In Reply to: Re: How Many of You Do This? posted by mkirsch on January 07, 2015 at 05:35:27:

The cold air at turn-on is leak-through of the 1" (down here) of
insulation that surrounds the ducts......not much insulation
considering your walls with 2x4 studs have 3 1/2" and your attic
6" or more.

Ducts may not look like it, but the surface area exposed to the
cold in the attic for 1' of 13" duct is 3.4' so just a 10' duct run is
34 square feet of area exposed to the cold. That's 5' of wall
equivalent with an 8' ceiling for just a 10 ' run of duct.

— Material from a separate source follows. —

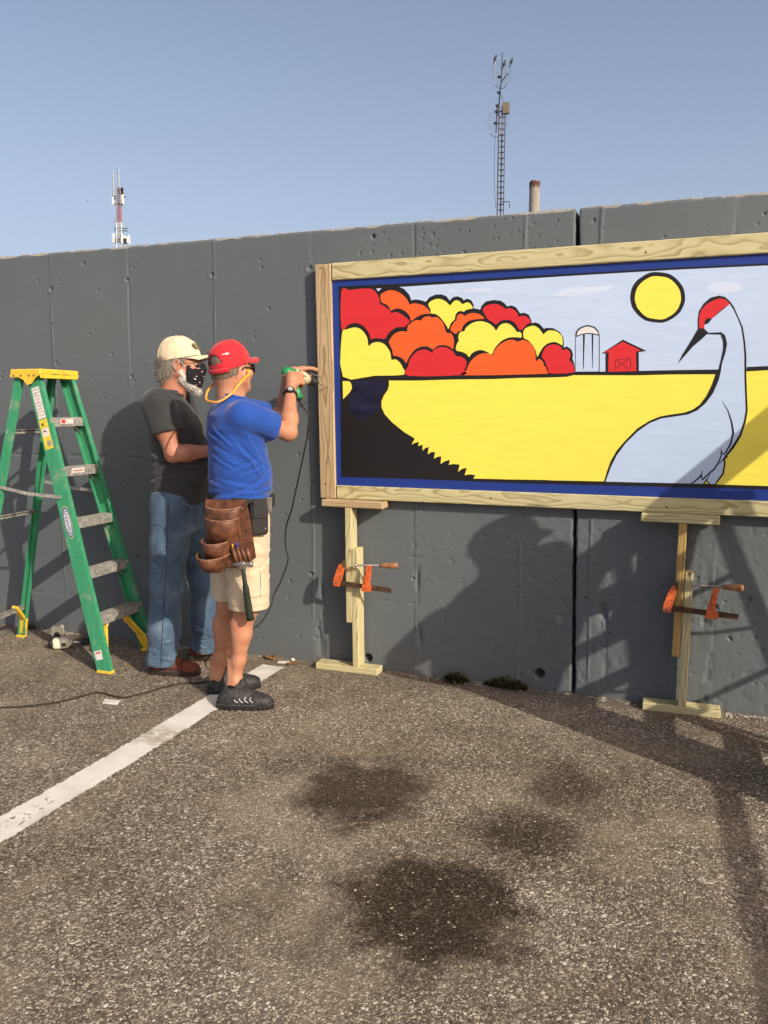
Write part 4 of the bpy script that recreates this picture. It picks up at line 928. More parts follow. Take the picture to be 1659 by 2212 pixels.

Gonna
bet a 6 room house has more like 20' per room for 120' total
duct run, obviously some ducts larger, some smaller, exposed
with only 1" of insulation.

Leaving the blower on, not only keeps the room temp averaged
out, it also keeps the ducts warmed up to the average temp of
the rooms so no cold starts.

Additionally leaving the blower on keeps the temperature
passing the thermostat at more of an even level meaning that
you don't have these big changes in room temp before it kicks
on.

The amount of electricity to run the blower is nil. Down here for
a quick example, a 2 ton (24,000 BTU AC/80,000 BTU furnace)
unit runs a 1/3 hp blower. Throw in some efficiency numbers
and that's about 1/3 of a kilowatt hour per hour plus losses for
about 1/2 kWHr/hr.

Currently paying 13 cents per kWHr at my house. So 7c x 24 hrs
x 30 days = $5 per month. But wait. Subtract out the time the
blower runs anyway and it's maybe half that.

So, as I see it the "efficiency" setting you see on things like air
conditioners where the fan is off is an absolute joke. What do
you do to stir the air up.....turn on the ceiling fan......what did
you gain?

That's the way I see it and I'll pay the price.